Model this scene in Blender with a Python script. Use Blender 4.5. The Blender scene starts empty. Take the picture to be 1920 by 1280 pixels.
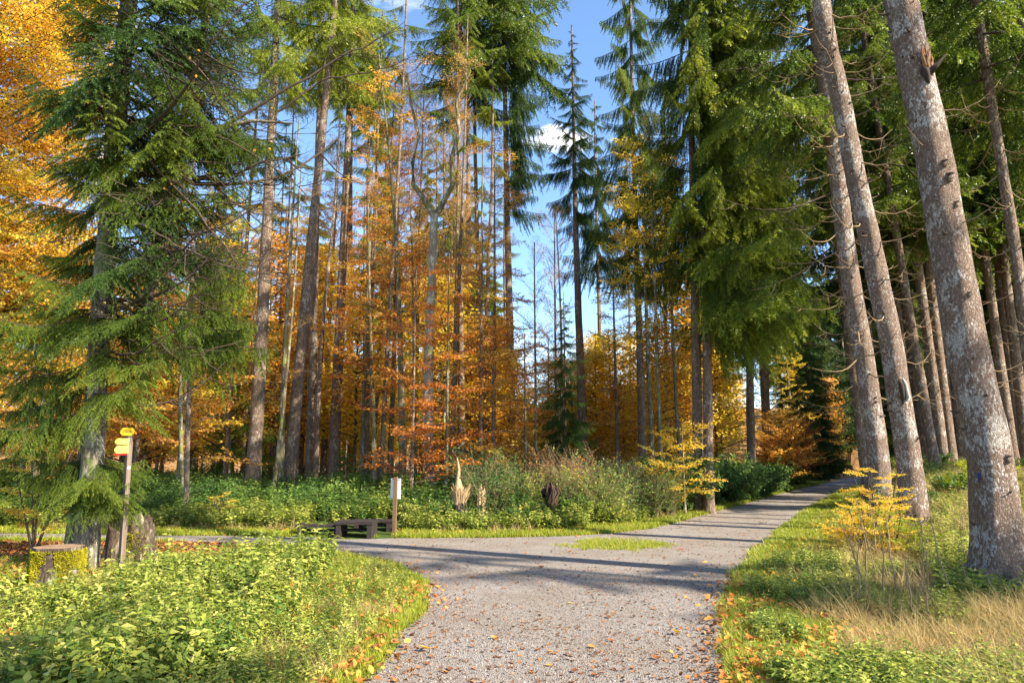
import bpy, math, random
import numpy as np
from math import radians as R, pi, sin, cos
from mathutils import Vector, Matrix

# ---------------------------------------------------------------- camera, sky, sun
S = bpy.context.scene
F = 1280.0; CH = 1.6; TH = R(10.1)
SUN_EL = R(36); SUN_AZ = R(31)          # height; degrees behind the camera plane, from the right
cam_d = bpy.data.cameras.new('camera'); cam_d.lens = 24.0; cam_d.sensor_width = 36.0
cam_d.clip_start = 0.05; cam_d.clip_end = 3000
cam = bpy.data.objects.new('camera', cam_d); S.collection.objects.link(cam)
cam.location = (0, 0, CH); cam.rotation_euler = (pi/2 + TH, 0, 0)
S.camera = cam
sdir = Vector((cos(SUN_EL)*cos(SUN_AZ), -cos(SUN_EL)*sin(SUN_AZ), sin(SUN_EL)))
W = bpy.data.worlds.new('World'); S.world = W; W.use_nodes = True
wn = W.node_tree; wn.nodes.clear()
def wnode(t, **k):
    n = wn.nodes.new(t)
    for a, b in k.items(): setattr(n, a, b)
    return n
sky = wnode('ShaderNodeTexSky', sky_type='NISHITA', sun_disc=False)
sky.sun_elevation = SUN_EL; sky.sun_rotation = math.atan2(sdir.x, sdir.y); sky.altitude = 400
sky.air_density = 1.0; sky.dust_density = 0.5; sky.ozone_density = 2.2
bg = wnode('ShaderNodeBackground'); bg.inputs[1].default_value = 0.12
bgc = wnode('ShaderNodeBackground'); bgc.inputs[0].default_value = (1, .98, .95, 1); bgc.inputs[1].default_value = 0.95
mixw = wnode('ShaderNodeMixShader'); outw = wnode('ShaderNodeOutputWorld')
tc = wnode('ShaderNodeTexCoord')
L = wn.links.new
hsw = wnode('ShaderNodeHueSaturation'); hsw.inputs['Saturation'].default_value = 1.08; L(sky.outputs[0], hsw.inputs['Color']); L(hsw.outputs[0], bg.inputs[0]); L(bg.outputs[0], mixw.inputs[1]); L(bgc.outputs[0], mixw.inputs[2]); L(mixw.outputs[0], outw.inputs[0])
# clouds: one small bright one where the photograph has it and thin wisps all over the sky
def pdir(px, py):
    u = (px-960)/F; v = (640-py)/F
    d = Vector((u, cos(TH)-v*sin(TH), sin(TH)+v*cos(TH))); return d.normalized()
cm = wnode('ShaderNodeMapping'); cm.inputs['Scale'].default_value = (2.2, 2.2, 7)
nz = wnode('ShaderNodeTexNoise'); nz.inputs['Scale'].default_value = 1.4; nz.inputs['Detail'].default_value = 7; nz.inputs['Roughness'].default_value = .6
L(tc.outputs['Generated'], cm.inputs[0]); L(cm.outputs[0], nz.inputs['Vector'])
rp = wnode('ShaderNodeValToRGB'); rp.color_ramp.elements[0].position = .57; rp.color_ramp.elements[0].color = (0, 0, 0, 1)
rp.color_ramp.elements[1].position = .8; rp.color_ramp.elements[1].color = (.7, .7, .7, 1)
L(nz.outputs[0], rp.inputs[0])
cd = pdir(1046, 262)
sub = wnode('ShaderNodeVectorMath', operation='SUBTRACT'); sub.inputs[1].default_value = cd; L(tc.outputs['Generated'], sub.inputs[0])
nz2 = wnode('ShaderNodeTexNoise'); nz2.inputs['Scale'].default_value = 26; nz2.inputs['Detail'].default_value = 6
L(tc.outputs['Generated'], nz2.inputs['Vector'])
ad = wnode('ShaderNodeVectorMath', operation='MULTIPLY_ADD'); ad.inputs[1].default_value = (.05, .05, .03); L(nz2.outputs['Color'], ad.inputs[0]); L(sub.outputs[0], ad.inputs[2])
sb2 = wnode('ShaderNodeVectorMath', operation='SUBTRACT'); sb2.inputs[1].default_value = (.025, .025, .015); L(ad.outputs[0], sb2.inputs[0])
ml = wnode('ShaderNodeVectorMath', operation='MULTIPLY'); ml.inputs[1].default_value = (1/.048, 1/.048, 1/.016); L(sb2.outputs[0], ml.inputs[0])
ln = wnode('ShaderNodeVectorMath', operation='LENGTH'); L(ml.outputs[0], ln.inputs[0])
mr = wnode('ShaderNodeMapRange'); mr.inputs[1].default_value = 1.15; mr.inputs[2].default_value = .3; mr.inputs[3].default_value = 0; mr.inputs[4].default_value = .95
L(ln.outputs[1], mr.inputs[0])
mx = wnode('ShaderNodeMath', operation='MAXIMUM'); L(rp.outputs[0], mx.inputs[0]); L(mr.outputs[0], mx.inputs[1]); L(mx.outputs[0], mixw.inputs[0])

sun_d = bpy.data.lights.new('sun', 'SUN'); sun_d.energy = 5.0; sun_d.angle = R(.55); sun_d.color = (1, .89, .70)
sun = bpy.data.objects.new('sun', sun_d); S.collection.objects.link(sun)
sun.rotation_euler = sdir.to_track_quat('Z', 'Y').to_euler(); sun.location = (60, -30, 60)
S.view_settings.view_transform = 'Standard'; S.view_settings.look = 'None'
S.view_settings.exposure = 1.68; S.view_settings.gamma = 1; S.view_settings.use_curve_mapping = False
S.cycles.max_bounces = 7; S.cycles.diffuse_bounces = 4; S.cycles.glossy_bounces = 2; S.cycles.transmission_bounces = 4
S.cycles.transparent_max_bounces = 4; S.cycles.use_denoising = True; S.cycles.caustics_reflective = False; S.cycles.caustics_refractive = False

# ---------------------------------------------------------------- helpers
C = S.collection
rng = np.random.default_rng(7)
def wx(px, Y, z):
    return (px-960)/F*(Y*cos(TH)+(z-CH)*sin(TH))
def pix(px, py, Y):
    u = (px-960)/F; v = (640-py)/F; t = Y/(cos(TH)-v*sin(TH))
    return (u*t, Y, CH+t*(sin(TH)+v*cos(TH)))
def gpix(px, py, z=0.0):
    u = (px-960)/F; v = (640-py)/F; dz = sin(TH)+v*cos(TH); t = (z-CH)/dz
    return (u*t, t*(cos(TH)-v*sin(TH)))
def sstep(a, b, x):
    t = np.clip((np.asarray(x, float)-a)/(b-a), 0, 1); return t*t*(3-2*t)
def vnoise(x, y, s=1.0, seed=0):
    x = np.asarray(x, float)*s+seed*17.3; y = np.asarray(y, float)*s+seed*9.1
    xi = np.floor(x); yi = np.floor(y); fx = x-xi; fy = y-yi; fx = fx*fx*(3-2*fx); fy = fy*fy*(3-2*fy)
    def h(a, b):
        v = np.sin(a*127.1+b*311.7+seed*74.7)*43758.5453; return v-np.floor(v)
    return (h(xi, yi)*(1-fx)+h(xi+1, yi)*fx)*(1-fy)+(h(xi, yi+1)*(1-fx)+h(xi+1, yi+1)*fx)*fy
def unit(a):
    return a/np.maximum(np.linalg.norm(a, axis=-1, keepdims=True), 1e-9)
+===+
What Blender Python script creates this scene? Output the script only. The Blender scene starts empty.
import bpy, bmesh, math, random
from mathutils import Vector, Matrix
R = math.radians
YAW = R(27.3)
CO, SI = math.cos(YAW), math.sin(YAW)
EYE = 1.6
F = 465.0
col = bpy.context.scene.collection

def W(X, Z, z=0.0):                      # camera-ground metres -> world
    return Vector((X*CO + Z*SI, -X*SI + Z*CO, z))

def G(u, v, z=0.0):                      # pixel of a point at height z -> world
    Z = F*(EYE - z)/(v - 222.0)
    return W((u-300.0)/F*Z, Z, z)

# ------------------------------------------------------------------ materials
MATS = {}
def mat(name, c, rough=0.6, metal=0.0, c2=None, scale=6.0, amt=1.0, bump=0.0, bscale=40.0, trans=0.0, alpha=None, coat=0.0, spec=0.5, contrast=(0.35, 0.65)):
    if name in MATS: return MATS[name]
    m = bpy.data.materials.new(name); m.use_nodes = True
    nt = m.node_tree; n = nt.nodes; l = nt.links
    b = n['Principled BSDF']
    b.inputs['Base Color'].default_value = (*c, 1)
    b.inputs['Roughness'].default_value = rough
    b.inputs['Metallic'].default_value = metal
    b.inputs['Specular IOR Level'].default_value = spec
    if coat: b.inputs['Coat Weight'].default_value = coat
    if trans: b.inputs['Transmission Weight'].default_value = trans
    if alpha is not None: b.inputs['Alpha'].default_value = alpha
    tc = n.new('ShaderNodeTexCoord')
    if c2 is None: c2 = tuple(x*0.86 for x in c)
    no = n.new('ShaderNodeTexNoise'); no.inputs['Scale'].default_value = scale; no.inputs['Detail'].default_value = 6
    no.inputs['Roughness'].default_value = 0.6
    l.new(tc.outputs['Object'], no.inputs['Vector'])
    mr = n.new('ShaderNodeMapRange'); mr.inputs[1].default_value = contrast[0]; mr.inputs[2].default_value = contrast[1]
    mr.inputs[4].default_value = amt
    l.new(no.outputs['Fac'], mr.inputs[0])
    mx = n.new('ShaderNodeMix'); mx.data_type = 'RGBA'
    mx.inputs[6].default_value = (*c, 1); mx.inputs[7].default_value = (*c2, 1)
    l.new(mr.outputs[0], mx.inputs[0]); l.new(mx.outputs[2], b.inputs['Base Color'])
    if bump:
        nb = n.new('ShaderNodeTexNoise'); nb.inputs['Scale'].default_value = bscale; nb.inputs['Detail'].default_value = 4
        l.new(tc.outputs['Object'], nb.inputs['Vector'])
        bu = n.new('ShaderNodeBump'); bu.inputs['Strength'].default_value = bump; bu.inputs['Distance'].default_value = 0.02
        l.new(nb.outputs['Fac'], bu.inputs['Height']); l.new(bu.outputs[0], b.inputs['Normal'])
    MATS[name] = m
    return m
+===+
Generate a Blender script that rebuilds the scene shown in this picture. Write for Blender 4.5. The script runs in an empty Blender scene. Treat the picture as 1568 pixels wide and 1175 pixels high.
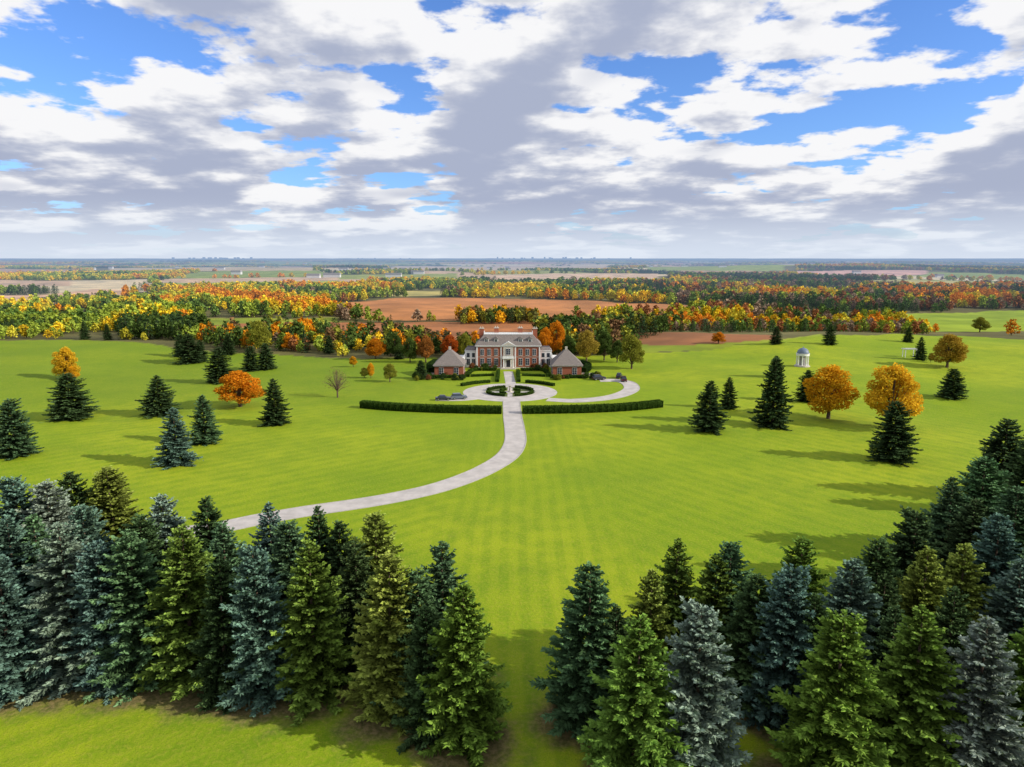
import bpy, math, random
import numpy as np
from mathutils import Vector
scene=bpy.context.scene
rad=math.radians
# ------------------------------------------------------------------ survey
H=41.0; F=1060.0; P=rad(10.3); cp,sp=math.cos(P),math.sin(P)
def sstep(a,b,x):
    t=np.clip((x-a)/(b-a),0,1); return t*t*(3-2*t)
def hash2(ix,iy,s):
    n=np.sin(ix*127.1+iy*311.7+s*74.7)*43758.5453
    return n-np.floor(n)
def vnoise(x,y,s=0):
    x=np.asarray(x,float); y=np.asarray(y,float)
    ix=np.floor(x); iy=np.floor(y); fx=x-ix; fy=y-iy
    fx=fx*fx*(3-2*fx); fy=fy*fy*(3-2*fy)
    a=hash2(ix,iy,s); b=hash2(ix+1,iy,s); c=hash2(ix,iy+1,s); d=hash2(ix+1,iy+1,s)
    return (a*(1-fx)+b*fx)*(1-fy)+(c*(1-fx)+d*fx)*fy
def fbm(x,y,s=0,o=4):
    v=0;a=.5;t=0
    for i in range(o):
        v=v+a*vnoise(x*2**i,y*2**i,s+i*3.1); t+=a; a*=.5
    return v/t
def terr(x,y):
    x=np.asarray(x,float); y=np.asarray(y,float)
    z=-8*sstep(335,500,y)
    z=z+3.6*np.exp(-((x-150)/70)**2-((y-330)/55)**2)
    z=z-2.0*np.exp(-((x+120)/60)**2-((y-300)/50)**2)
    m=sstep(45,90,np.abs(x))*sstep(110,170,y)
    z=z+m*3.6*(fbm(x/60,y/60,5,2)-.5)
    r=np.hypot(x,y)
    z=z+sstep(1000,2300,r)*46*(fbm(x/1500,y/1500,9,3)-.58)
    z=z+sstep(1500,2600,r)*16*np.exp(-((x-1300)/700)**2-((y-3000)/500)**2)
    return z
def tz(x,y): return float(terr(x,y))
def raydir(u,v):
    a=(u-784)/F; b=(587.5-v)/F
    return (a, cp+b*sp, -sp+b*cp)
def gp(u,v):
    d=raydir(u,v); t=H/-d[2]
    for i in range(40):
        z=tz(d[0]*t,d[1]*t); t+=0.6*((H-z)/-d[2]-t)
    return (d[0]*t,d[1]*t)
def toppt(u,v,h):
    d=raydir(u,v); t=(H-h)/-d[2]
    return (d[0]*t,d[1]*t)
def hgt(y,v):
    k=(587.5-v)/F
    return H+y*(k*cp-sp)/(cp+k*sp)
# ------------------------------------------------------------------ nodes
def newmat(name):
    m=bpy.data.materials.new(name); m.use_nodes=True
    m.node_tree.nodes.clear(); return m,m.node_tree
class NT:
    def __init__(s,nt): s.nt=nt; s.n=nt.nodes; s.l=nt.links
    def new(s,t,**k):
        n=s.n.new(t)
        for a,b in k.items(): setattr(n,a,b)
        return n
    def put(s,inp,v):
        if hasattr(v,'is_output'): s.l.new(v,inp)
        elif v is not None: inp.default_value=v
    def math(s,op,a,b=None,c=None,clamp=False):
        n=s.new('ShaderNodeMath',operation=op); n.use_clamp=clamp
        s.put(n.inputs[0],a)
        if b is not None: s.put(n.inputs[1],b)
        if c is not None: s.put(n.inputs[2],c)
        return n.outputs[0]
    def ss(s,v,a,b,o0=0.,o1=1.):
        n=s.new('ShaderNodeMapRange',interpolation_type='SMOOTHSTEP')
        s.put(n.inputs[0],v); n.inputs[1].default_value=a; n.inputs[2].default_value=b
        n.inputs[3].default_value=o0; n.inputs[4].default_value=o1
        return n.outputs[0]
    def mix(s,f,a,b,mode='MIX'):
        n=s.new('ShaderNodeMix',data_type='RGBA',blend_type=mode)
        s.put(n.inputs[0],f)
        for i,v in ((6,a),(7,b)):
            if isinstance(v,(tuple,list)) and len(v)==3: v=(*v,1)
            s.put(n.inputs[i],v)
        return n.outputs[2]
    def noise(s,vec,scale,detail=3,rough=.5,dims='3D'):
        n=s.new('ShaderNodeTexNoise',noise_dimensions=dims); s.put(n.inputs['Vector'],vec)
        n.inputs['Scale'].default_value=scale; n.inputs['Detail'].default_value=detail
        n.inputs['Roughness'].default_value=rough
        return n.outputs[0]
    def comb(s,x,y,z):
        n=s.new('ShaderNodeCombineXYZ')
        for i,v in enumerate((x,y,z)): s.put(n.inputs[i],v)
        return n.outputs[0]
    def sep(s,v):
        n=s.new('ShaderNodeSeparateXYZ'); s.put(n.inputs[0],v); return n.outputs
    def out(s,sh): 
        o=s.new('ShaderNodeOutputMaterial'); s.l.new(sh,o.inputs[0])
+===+
EXERCISE DIRECTIONS: Your task is to list each line of the records with the word "picture".

THE REPLY:
Model this scene in Blender with a Python script. Use Blender 4.5. The Blender scene starts empty. Take the picture to be 1920 by 1280 pixels.
Generate a Blender script that rebuilds the scene shown in this picture. Write for Blender 4.5. The script runs in an empty Blender scene. Treat the picture as 1568 pixels wide and 1175 pixels high.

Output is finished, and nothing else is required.